The 2012 presidential election is an interesting one for us Jews. Do we pressure the candidate who belongs to a faith that seemingly enjoys baptizing our dead —­ Mitt Romney? Or do we lobby President Obama to again address his ethnic group, which harbors a dislike for Jews that exceeds any other American group?

Posthumous baptisms by the LDS Church have stained Jewish-Mormon relations since the early 1990s when it was discovered that more than 600,000 Holocaust victims had been posthumously baptized in a Mormon temple. According to church doctrine, that makes them eligible to embrace Mormonism in the afterlife.

The Jewish victims include iconic Holocaust figure Anne Frank. Measures taken by The Church of Jesus Christ of Latter-day Saints have reduced the problem, but it hasn't been fixed completely. Recently discovered baptisms include slain Jewish journalist Daniel Pearl and members of Simon Wiesenthal's family. Nobel Laureate and Holocaust survivor Elie Wiesel's name was found on a pre-baptism list.

But the negative "Jewish points" accrued by The Church of Jesus Christ of Latter-day Saints on account of posthumous baptisms are outweighed by the religion's obvious respect for, and support of, the Jewish people. A 2010 report from the Anti-Defamation League said Utah, which is 60 percent Mormon, had zero incidents of anti-Semitism.

Many respected Mormon leaders such as Sen. Orrin Hatch, R-Utah, are so pro-Jewish that it's almost awkward. Hatch wears a mezuzah (Jewish prayer scroll usually affixed to door frames) around his neck and is quoted as saying: "Anything I can do for the Jewish people, I will do. … I feel sorry I'm not Jewish sometimes."
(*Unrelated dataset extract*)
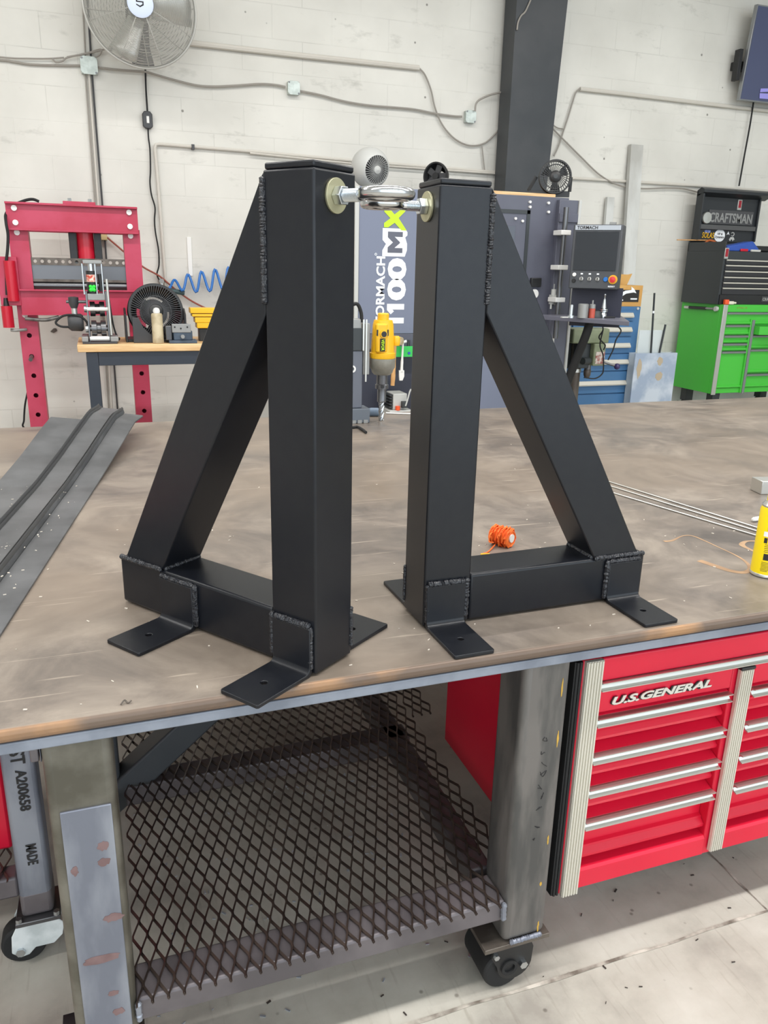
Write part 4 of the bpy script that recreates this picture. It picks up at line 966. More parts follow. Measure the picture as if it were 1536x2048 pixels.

Even Mormon religious texts are favorable to Jews: "Ye need not any longer hiss, nor spurn, nor make game of the Jews, nor any of the remnant of the house of Israel." (Book of Mormon, 3 Nephi 29:8)

None of this pardons the recent unsolicited baptisms. Wiesel was absolutely right to say of them: "I think it's scandalous. Not only objectionable, it's scandalous."

But such Mormon offenses can be seen in the broader light of LDS respect and appreciation for the Jewish people.

Wiesel, however, proceeded to criticize Mormon presidential candidate Mitt Romney for not doing more to stop posthumous baptisms. This makes the subject political, and as soon as that starts happening, political writers feel honor-bound to make partisan comparisons.

And in this "good for the Jews?" comparison, Romney's religion fares well when assessed next to President Obama's ethnic group. Mormon guilt can be characterized as a surfeit of enthusiasm for Jewish people, mostly pertaining to deceased Jews.

Dislike and disrespect for Jews among the African-American community, however, is fairly widespread and is aimed at living Jews. A 2002 study by the Anti-Defamation League found that "35 percent of African-Americans … [hold] … strongly anti-Semitic beliefs."

Studies in 2009 and 2011 put these numbers at 28 percent and 29 percent. Al Sharpton, Jesse Jackson, Louis Farrakhan, Leonard Jeffries, Tony Martin and other leading Jewish detractors have risen from this culture of anti-Semitism.

Such animus must be assessed in light of the FBI's recent reports on religious hate crimes that show 71.9 percent of religiously-motivated hate crimes are anti-Semitic in origin — nine times higher than the second-largest category (anti-Islam, 8.4 percent).

Anti-Semitism in the United States has grave consequences.

Accordingly, if I had to prompt one presidential candidate to address Jewish issues with his respective groups, I would ask the president to make remarks similar to those he made to a black audience in a 2008 speech at Ebenezer Baptist Church ("the scourge of anti-Semitism has … revealed itself in our community").

Mormons may inappropriately baptize our dead, but a large percentage of African-Americans hold deeply antagonistic opinions of Jews, and that, to me, is far more problematic.

Stephen Richer is a Salt Lake native and a director at a Washington, D.C.-based think tank.